Déménageant encore à Hakata, dans la banlieue de Fukuoka, il tombe amoureux d'une jeune veuve de trois ans son aînée, Nobuko Saburi, qui vit avec ses deux plus jeunes soeurs Eiko et Sadako. Les visitant souvent avec trois camarades de lycée, il ne parviendra jamais à déclarer sa flamme et son souvenir le poursuivra quelques temps. On ne sait jamais très bien s'il s'attache vraiment aux gens cependant, il semble éprouver un peu de jalousie par rapport à ses camarades qui eux ont soit un don, soit un but professionnel, ou un destin tragique. Lui se sent comme un asunaro, pas vraiment à sa place, même lorsqu'il devient journaliste : « Il arrivait parfois à Ayuta de se sentir différent des autres jeunes gens. Les journalistes avec lesquels il travaillait s'agitaient beaucoup autour des filles telles que les serveuses de bar et les soeurs cadettes de leurs collègues, mais il lui était impossible de se joindre à eux. Son coeur ne pouvait s'enflammer de cette manière juvénile. Il avait beau faire, ces filles, comparées à Nobuko, lui paraissaient toutes misérables et souillées. » Après s'être finalement vu imposer sa première étreinte, furtive et fantômatique par une dénommée Kiyoka, puis avoir subi la mort de son mentor et ami journaliste Harusan, il part pour Osaka et se lie d'amitié teintée de rivalité professionnelle avec un redoutable journaliste, Chôsuke Sayama.

Mais la guerre arrive, il sera mobilisé, sans dommage…avant que la dernière partie du roman nous situe au sortir de cette deuxième guerre mondiale, dans un Japon de la ruine, de la débrouille, où Ayuta qui vit correctement de son métier s'est pourtant entouré d'une petite troupe de quatre-cinq amis peu favorisés, dont une jeune femme d'une vingtaine d'années, Oshige, qui ne va à nouveau pas le laisser indifférent...

Ce roman au format assez ramassé est un agréable moment de lecture, bien dans le style à la fois limpide et classique de l'auteur. Il nous fait découvrir un Japon déjà bien occidentalisé, les changements qui s'opèrent dans la société sur un quart de siècle, la ruine de l'immédiat après-guerre, mais on devine aussi dans ces dernières pages un instinct de survie et une sorte de joie de vivre malgré le malheur qui est le germe d'une formidable résilience collective pour faire renaître le pays.

L'auteur a cependant pris un parti déroutant : lâcher quasi au simple détour d'une phrase, qu'Ayuta s'est marié, a eu deux enfants, et qu'à cause de la guerre il les a mis en sécurité loin d'Osaka, à la campagne.
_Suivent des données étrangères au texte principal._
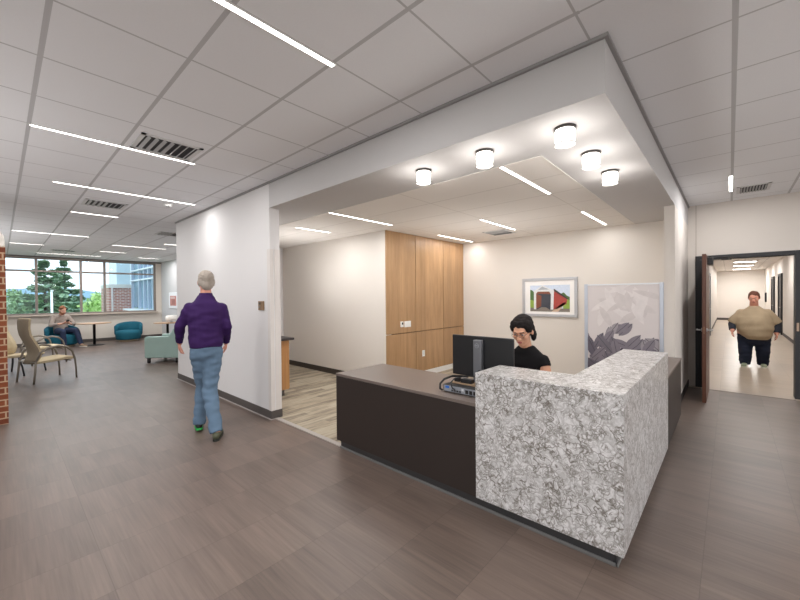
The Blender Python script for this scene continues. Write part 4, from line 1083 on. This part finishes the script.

C'est doublement étonnant : d'abord d'être passé si vite sur ce qui n'est pas un détail, et ensuite de voir cet homme plutôt indécis être devenu mari et père, c'est loin d'être anodin ! Cela m'a donné l'impression qu'Inoue voulait minimiser l'importance de ces informations, qui auraient eu tendance à casser le propos qu'il déroulait depuis le début, qu'Ayuta est un asunaro ! C'est aussi un incorrigible soumis à la volonté des femmes, qui influent sur son destin. Ces femmes sont dominantes et libres, ce qui est atypique au Japon.
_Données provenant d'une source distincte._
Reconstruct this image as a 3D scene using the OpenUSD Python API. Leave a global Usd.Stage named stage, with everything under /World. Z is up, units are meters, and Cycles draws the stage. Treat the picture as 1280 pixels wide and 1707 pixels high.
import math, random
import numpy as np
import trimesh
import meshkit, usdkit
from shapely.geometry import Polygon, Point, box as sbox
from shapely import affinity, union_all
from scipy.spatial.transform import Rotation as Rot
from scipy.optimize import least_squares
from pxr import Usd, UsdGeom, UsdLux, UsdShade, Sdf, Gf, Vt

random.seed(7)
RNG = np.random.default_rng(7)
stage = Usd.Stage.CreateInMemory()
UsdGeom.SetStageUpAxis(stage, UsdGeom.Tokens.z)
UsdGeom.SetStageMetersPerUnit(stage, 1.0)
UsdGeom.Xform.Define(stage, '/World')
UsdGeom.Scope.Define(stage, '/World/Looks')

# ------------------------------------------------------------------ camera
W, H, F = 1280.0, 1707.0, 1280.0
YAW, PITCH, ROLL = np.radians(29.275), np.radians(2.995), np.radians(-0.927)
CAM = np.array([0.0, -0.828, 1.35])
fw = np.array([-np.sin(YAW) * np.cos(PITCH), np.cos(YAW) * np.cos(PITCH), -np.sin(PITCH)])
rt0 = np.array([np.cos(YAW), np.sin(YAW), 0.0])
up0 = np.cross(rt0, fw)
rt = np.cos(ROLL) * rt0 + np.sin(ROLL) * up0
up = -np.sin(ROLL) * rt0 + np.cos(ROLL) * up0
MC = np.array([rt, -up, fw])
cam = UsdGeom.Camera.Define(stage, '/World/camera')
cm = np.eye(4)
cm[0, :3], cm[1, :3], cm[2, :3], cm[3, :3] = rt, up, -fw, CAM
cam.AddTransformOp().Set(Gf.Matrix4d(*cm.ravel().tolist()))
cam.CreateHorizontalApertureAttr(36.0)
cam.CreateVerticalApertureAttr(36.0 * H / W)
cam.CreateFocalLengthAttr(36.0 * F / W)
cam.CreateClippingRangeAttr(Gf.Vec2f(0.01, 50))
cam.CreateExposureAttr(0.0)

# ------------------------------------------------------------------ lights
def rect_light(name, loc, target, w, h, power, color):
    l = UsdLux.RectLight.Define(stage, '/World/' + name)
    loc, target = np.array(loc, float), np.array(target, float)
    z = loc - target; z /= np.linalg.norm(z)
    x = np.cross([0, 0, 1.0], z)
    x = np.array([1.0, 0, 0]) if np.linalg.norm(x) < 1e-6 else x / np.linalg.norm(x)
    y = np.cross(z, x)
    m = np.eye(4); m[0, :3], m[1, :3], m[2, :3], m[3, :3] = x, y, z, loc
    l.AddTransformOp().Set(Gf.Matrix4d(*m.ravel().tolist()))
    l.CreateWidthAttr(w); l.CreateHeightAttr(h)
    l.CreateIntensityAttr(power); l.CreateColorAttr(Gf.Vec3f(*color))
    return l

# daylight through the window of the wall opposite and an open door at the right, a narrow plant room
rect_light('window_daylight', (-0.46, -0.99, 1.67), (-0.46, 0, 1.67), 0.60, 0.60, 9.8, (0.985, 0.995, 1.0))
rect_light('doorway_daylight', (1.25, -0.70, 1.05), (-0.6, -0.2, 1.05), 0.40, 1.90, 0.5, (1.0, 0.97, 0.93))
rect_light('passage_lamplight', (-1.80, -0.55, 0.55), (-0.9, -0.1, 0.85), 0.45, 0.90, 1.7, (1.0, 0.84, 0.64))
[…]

Les sources autobiographiques ne font guère de doutes quand on sait qu'Inoue a été élevé par sa grand-mère, ce qui apparaîtra dans son diptyque ShirobambaKôsaku, et qu'il écrit ce roman à 45 ans, après s'être décidé à vivre de son métier d'écrivain. Or c'est pratiquement aussi l'âge qu'il fait atteindre à son personnage d'Ayuta lorsqu'il couche la dernière ligne de ce récit.